Have you ever wondered as to how processor affinity influences a single threaded process on a multiprocessor machine? Well, I have. Today nearly all new machines come with 2 or 4 cores. If you’re lucky, you have an 8 core machine, and if you are a very lucky, you get 16 or more to play with. And no, virtual cores don’t count 🙂
So what does processor affinity do to a process on a multiprocessor architecture? This depends on the system architecture. The two common system architectures today are SMP and NUMA. SMP is the classic multiprocessing used by Intel up to the Core2 generation, and NUMA has been used for a long time by AMD Opterons and descendants, and lately also by the Intel Core i7 family. On SMP it does not matter, which data are processed on which core; however, the contrary is true on NUMA, where memory can be local or remote relative to the core used.
While playing with my workstation (Server 2008 x64 on a quad core Core2 Q6600 @ 3GHz with 8GB of RAM), I noticed a funny thing. The process I was running, a Python script, was jumping from core to core without any recognizable pattern. No other CPU intensive processes were running, only the usual system stuff. The script does some data analysis on quite large datasets – tens of gigabytes, which have to be processed as a stream, because of Python’s incredible memory hunger.
Before you start complaining that the script should have been parallelized in the first place, yes, it is. Parts of it at least are. But certain parts simply must be run sequentially.
So my question was, wouldn’t it be more efficient, if the single threaded process would run on one dedicated processor? Well, unless the process scheduler is über smart, I think it would.
See, the jumps from core to core probably because some serious cache trashing, so if the process runs on one dedicated core, the cache can be utilized much better. Unless, (and here is where my doubts come in), Python is an interpreted scripting language. The interpreter is quite complex with its own infrastructure, taking a lot of CPU power on itself. What if the scheduler is smart enough to split the different parts of the interpreter and the running byte code across multiple cores, and dedicate each piece of code to a core to avoid cache trashing? That would be nice! Not as nice as an auto parallelizing Python, but still, a smart feature to have.

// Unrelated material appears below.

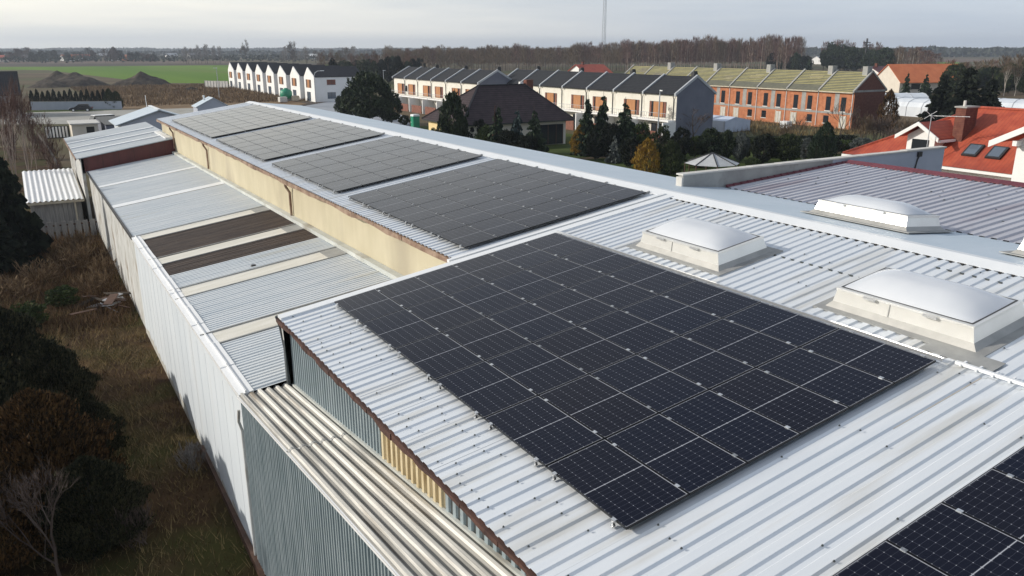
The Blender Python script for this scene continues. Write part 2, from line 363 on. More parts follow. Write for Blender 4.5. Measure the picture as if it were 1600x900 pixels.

I looked at some documentation about Server 2008 process scheduler, but could not find anything, which would confirm or disprove any of my theories. Apparently there are optimizations related to NUMA architecture, to minimize process core/cpu to memory distance, but nothing about maximizing cache utilization by jumping cores.
Therefore I ran my own tests. I tested on 32 and 64 bit version of Python 2.6.2, as well as Psyco – the python accelerator. Unfortunately, Psyco supports only 32 bit Python :(. All tests were run on my workstation as mentioned earlier. Times are in minutes and seconds.
Script1:
Processor Affinity All Cores Dedicated Core
Python 2.6.2 32bit 10:03 10:03
Python 2.6.2 64bit 10:54 10:42
Python 2.6.2 32bit + Psyco 10:14 9:38
Script2:
Processor Affinity All Cores Dedicated Core
Python 2.6.2 32bit 41:58 39:46
Python 2.6.2 64bit 40:09 40:00
Python 2.6.2 32bit + Psyco 30:12 29:38
I have run each test only once, because of time constraints, but I made sure that all tests run under equal conditions. As you can see, the affinity gain is minimal, but measurable, and specific to the executed code.
So generally I can say, yes, it makes sense to pin down a process to use a dedicated core, but the gain is dependant on the code used, and probably negligible. Ultimately, there are better ways to speed up your code.